§ **PROBLEM TO SOLVE**:
Identify every line in the records below that contains the word "high", and copy each of those lines.

§ **DATA FOR THE TASK**:
········

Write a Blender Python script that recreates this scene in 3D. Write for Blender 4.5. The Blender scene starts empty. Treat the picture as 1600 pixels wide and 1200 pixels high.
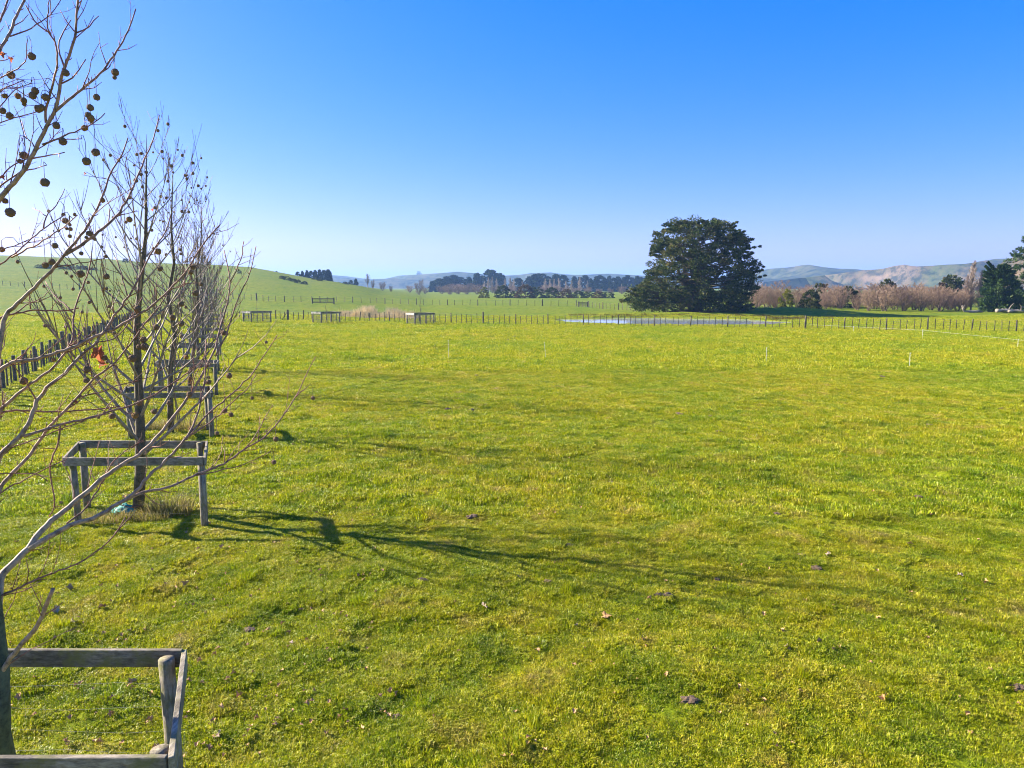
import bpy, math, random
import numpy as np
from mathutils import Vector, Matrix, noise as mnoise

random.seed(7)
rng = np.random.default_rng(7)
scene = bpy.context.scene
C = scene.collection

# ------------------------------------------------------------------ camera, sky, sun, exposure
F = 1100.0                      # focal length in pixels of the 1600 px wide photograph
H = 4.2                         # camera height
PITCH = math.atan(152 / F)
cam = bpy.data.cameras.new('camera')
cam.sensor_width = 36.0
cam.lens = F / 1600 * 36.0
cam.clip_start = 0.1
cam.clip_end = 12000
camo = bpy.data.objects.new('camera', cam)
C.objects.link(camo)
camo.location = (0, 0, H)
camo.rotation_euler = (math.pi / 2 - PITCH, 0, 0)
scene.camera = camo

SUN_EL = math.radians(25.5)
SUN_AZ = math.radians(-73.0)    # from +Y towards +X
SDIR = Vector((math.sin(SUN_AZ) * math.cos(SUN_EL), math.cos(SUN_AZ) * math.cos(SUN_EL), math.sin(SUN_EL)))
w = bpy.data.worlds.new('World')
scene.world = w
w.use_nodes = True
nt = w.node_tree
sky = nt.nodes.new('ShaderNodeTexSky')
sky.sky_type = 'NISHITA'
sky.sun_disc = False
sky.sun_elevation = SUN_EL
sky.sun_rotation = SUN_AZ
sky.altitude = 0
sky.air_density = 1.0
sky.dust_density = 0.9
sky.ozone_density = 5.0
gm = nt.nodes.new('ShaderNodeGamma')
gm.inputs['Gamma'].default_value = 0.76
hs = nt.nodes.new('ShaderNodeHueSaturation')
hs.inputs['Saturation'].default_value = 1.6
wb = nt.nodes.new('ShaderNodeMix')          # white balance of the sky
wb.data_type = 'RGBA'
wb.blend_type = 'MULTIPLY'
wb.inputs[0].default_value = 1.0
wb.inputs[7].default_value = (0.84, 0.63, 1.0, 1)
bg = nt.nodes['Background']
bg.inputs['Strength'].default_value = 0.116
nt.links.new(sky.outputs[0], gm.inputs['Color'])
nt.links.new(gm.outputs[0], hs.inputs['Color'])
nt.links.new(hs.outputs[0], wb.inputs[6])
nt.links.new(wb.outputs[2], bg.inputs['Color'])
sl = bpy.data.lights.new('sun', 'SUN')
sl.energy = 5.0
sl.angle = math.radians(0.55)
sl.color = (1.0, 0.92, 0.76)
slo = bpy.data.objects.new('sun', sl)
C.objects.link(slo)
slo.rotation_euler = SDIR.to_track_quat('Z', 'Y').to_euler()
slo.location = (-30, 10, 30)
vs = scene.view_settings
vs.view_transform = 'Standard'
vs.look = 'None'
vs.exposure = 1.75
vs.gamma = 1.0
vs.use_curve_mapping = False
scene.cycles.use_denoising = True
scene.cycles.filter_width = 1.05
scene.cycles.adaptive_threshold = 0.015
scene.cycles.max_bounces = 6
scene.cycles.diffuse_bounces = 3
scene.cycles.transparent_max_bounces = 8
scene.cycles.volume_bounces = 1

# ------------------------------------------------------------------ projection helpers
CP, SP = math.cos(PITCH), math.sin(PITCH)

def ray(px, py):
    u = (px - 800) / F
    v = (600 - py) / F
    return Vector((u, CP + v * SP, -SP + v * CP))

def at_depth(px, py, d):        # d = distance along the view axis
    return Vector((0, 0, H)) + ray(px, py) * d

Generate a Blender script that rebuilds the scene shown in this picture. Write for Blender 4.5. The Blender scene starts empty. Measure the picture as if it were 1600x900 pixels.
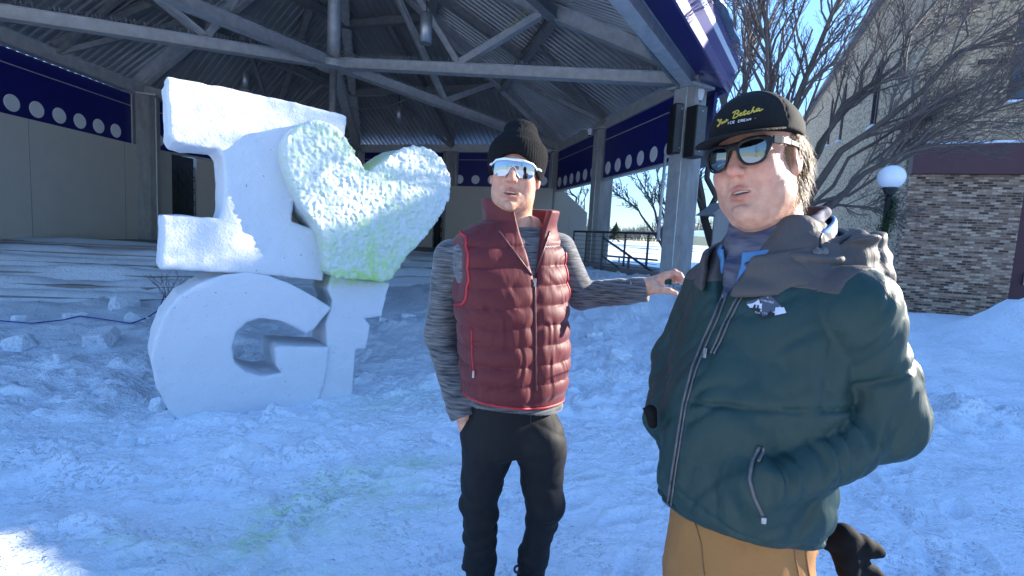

········

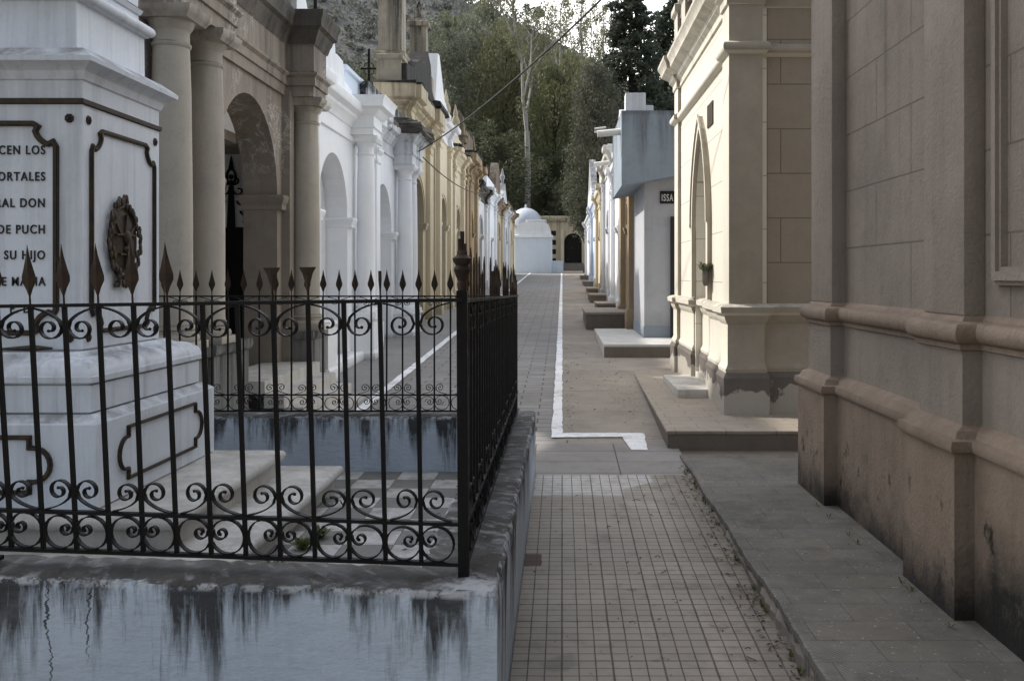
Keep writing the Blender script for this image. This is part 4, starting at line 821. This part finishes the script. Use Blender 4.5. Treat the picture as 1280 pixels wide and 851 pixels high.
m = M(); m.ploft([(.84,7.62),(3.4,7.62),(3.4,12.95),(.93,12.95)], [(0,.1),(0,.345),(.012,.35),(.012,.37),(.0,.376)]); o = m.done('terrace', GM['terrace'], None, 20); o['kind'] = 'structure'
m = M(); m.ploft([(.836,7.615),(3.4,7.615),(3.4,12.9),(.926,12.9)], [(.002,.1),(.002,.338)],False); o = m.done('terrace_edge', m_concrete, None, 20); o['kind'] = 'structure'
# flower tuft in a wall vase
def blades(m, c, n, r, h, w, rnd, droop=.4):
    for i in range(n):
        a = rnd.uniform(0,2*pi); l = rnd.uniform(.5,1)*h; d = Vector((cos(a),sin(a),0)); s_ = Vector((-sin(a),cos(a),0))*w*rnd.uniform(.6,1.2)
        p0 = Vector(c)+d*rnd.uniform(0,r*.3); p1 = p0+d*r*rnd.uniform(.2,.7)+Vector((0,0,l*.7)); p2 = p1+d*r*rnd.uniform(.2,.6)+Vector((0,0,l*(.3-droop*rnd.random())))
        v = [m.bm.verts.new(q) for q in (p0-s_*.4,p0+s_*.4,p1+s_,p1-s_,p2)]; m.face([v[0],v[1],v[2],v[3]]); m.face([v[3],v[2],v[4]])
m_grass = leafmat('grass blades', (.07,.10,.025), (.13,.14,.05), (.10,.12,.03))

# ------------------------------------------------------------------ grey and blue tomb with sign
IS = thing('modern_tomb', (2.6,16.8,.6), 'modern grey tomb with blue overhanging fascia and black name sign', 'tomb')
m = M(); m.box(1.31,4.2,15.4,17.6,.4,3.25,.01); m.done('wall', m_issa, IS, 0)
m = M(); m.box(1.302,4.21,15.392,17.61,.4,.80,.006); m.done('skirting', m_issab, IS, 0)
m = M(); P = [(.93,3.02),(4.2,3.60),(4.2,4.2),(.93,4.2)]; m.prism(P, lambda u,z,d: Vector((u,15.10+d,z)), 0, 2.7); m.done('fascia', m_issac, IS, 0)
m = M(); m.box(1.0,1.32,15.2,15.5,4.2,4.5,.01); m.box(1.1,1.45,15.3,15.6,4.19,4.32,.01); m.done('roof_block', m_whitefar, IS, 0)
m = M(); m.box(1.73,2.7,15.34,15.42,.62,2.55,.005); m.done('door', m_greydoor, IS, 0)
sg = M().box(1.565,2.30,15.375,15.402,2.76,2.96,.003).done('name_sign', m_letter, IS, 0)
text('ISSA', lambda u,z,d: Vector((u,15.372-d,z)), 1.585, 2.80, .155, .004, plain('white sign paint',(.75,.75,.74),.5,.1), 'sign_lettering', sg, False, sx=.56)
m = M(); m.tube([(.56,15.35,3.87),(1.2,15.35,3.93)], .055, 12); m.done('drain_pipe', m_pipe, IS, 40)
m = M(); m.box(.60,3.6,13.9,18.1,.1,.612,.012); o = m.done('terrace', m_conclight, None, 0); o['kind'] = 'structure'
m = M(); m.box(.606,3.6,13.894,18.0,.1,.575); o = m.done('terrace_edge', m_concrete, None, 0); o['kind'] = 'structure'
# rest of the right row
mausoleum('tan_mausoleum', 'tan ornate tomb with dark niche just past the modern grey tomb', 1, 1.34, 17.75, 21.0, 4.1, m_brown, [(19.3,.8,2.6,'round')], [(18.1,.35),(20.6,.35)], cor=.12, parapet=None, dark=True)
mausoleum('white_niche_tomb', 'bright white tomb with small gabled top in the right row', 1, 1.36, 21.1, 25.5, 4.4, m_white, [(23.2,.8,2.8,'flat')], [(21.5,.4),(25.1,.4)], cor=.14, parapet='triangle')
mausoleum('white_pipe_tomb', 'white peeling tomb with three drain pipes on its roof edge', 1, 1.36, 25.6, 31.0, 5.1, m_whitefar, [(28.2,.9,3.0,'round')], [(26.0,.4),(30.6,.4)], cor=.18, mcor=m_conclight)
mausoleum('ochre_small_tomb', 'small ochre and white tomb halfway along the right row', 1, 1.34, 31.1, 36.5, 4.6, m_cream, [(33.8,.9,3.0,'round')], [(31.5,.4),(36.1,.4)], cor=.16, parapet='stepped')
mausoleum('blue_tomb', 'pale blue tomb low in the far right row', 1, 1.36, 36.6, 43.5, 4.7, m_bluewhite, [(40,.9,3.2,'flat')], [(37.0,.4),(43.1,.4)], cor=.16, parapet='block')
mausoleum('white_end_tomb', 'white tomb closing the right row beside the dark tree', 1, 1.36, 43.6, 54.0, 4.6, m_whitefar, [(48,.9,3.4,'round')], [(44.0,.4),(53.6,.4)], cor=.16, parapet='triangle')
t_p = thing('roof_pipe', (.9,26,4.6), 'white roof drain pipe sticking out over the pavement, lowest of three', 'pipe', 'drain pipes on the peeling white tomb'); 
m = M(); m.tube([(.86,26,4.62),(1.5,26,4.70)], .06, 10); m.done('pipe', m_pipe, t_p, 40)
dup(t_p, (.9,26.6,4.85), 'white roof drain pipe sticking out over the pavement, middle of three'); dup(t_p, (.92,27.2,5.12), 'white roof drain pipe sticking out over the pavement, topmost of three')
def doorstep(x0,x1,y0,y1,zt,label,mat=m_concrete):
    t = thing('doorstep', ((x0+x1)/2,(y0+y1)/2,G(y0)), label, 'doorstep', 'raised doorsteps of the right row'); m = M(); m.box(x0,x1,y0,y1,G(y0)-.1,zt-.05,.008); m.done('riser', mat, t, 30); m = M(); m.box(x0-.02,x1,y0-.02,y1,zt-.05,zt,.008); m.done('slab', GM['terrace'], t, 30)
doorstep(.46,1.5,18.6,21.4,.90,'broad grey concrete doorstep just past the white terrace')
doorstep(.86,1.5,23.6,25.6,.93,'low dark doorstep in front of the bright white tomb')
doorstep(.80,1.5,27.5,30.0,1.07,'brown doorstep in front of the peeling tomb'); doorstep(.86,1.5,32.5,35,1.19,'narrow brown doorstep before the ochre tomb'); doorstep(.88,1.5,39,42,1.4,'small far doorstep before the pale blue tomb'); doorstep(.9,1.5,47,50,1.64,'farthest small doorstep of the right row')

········

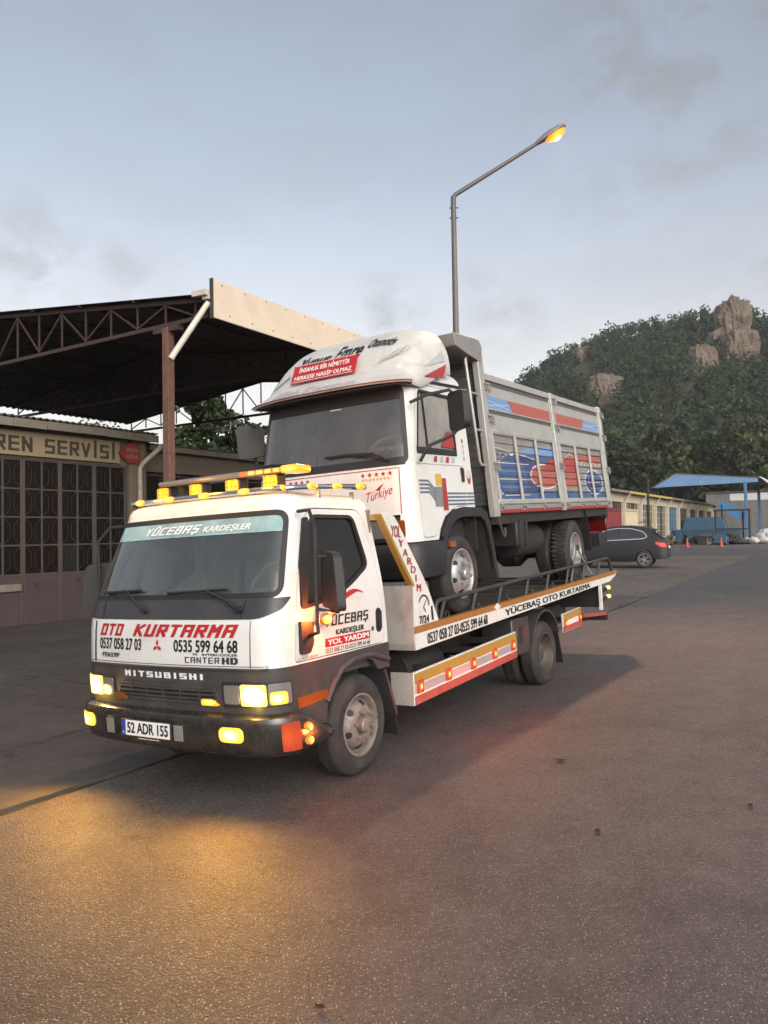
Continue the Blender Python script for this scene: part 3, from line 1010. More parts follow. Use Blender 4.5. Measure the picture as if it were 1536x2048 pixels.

········

§ **WRITTEN SOLUTION**:
Write a Blender Python script that recreates this scene in 3D. Write for Blender 4.5. The Blender scene starts empty. Treat the picture as 1600 pixels wide and 1200 pixels high.
Keep writing the Blender script for this image. This is part 4, starting at line 821. This part finishes the script. Use Blender 4.5. Treat the picture as 1280 pixels wide and 851 pixels high.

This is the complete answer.